■ **Set exercise**
Reproduce exactly the lines from the line with "Write a Blender" through the line with "random.seed(7)", both included, and no other lines.

[BEGIN Records provided]

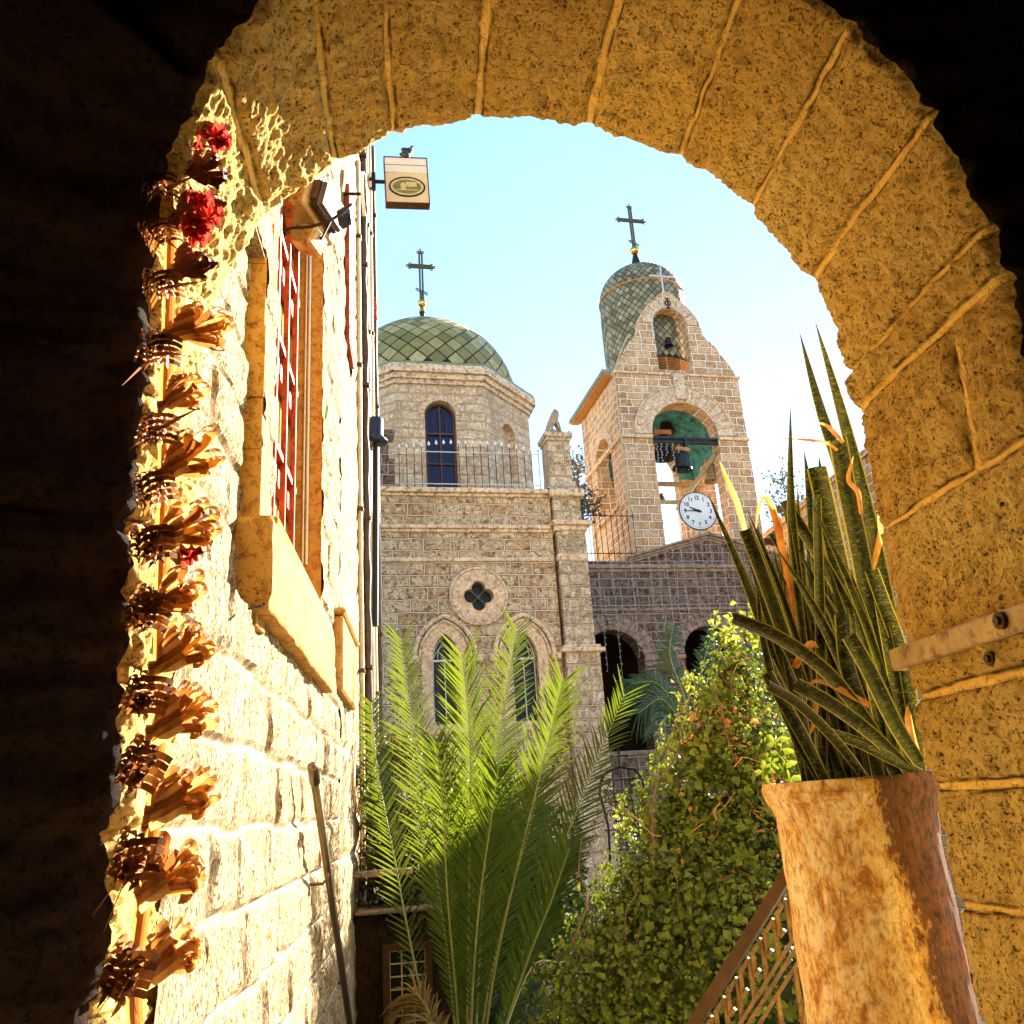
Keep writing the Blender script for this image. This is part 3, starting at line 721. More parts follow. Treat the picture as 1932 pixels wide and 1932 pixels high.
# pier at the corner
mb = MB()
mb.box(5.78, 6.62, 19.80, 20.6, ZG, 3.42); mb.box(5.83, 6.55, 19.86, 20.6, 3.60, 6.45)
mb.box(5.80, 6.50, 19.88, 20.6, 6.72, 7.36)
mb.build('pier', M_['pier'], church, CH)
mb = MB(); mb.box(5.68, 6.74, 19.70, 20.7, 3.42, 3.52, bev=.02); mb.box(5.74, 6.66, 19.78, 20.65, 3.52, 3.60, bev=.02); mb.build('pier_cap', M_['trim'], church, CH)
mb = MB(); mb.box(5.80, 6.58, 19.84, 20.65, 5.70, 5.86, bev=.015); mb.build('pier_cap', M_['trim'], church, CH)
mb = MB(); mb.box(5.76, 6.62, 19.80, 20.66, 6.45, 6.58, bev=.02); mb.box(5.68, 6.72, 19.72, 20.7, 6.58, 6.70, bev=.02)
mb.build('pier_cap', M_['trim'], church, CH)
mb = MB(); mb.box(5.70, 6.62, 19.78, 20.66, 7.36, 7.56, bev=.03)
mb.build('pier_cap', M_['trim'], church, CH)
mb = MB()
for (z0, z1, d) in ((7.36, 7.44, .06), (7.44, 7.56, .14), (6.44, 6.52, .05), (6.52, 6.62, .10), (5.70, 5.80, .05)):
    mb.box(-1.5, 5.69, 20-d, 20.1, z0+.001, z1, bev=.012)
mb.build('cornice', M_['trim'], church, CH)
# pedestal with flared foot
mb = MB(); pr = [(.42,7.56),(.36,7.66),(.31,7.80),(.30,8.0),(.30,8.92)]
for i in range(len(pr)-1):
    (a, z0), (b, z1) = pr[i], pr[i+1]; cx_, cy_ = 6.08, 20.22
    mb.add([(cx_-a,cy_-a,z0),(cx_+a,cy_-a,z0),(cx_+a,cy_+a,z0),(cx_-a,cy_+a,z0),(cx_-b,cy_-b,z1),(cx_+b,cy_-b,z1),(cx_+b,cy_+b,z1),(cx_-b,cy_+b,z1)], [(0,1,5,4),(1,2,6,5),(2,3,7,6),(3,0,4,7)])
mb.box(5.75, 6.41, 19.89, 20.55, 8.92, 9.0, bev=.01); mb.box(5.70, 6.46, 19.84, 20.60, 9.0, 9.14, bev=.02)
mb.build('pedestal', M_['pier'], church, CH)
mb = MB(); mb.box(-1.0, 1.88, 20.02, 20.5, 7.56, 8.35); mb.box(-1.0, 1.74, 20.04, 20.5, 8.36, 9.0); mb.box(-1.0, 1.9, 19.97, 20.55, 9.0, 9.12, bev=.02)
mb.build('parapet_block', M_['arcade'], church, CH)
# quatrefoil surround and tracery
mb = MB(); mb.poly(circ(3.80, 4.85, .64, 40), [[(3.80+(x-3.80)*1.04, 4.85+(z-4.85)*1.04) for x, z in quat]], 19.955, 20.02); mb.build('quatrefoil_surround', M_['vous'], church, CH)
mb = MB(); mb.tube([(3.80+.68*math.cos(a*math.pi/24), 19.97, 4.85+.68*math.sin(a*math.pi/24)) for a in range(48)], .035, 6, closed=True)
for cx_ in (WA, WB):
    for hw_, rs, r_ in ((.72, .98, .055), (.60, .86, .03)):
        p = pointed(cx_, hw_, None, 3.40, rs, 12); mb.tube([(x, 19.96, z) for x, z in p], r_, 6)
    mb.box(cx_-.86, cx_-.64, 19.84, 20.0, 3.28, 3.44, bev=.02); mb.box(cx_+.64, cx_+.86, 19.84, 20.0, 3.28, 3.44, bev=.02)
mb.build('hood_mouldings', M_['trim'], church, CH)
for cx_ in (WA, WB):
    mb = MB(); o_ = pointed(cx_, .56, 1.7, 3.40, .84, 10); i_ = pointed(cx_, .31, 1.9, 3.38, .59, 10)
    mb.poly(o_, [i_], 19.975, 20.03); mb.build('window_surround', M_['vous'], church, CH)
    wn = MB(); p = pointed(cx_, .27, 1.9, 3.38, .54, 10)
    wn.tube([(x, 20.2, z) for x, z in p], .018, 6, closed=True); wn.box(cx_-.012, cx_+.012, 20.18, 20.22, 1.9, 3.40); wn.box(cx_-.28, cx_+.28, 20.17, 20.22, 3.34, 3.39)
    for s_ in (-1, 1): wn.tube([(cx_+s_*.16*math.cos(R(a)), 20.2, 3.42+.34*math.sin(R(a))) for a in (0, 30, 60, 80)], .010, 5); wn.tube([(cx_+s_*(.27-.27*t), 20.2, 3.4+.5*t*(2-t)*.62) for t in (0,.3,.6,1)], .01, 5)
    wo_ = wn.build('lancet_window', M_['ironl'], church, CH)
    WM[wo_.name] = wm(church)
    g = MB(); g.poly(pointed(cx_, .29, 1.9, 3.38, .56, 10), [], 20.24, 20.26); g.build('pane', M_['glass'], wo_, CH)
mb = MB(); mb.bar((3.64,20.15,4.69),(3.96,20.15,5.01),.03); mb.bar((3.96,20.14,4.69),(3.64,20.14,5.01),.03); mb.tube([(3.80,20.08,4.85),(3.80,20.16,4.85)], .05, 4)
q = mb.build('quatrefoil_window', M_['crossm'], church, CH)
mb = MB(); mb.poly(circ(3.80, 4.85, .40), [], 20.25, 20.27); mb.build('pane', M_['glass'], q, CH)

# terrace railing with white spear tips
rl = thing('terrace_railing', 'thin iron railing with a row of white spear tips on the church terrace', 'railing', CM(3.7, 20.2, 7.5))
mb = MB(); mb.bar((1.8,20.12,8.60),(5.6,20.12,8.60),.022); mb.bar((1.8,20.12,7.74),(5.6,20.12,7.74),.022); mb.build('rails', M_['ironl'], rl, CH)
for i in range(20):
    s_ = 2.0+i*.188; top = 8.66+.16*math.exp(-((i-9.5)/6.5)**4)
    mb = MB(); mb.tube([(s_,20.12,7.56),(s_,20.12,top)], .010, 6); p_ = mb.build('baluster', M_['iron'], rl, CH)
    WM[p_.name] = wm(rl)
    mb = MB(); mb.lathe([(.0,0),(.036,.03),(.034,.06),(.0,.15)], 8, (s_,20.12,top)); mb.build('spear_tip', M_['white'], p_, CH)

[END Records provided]
[BEGIN Records provided]

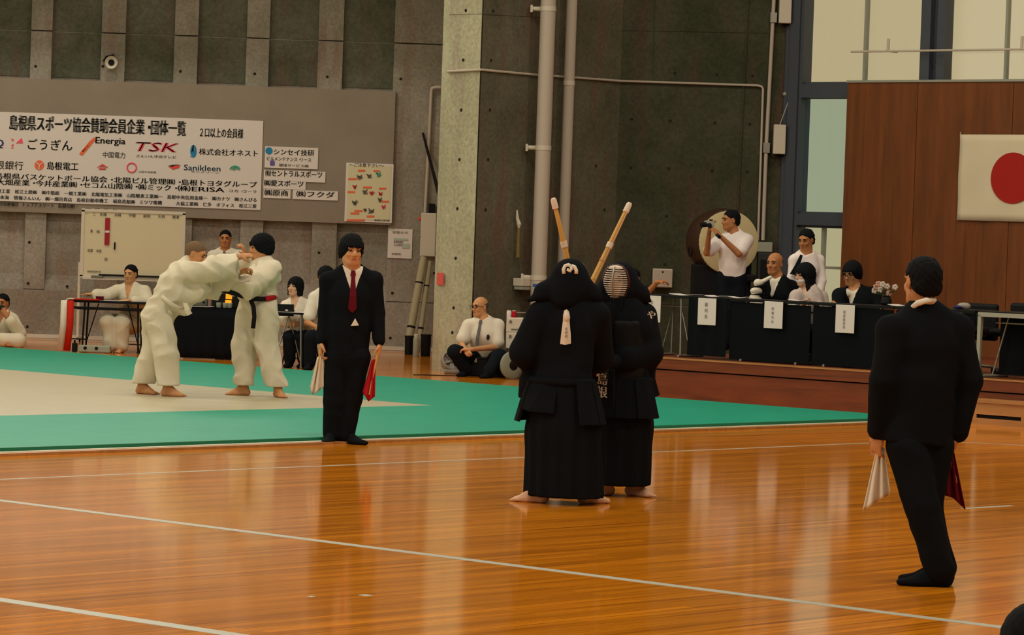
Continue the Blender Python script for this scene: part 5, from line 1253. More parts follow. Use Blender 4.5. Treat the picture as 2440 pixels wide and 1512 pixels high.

[END Records provided]
[BEGIN Records provided]

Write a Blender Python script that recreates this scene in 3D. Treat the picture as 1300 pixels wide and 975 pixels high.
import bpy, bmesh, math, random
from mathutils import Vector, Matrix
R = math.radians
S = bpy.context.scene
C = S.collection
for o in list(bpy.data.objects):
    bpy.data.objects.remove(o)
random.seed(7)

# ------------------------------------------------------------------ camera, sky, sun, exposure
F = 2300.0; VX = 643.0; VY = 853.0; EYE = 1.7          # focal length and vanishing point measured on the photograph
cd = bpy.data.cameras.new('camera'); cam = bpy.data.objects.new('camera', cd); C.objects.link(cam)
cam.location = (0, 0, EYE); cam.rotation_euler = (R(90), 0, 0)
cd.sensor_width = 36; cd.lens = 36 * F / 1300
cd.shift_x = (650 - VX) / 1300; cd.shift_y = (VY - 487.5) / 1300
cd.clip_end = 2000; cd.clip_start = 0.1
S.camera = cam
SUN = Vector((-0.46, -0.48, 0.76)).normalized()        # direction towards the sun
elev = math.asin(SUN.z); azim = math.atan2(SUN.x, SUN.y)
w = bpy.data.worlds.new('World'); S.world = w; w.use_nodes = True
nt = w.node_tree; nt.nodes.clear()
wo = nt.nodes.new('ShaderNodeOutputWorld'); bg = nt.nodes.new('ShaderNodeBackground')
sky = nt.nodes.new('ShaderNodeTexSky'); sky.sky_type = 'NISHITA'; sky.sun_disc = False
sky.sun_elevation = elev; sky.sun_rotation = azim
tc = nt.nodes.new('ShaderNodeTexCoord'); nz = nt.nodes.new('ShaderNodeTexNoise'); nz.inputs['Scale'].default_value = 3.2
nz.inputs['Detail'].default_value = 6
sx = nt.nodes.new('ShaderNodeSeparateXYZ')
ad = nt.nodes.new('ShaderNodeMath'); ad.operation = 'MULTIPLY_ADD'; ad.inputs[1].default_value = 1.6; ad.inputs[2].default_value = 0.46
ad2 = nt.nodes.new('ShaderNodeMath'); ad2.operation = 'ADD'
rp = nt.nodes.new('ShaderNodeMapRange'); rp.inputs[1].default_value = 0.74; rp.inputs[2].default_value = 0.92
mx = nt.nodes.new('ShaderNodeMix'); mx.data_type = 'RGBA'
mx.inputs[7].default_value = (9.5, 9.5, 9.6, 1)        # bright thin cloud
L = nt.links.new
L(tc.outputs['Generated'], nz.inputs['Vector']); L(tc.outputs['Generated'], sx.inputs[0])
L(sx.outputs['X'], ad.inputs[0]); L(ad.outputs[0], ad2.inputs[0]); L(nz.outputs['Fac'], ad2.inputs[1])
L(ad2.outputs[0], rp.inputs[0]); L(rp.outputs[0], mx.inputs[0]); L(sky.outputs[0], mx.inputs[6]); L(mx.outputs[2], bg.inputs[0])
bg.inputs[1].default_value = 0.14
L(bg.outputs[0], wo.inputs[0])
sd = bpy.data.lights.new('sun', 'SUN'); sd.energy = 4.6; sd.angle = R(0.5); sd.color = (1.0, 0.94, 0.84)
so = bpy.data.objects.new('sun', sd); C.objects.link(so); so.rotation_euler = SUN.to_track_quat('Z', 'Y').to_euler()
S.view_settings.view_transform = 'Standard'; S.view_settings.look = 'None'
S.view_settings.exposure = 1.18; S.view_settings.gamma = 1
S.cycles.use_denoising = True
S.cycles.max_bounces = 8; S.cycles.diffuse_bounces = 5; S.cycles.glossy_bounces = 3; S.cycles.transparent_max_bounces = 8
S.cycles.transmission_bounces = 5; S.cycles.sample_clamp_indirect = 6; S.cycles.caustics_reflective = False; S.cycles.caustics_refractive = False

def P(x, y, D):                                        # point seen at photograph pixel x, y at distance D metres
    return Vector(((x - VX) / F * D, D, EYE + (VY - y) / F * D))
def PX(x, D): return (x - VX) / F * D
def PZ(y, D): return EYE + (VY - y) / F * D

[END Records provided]

■ **Final result**
Write a Blender Python script that recreates this scene in 3D. Treat the picture as 1300 pixels wide and 975 pixels high.
import bpy, bmesh, math, random
from mathutils import Vector, Matrix
R = math.radians
S = bpy.context.scene
C = S.collection
for o in list(bpy.data.objects):
    bpy.data.objects.remove(o)
random.seed(7)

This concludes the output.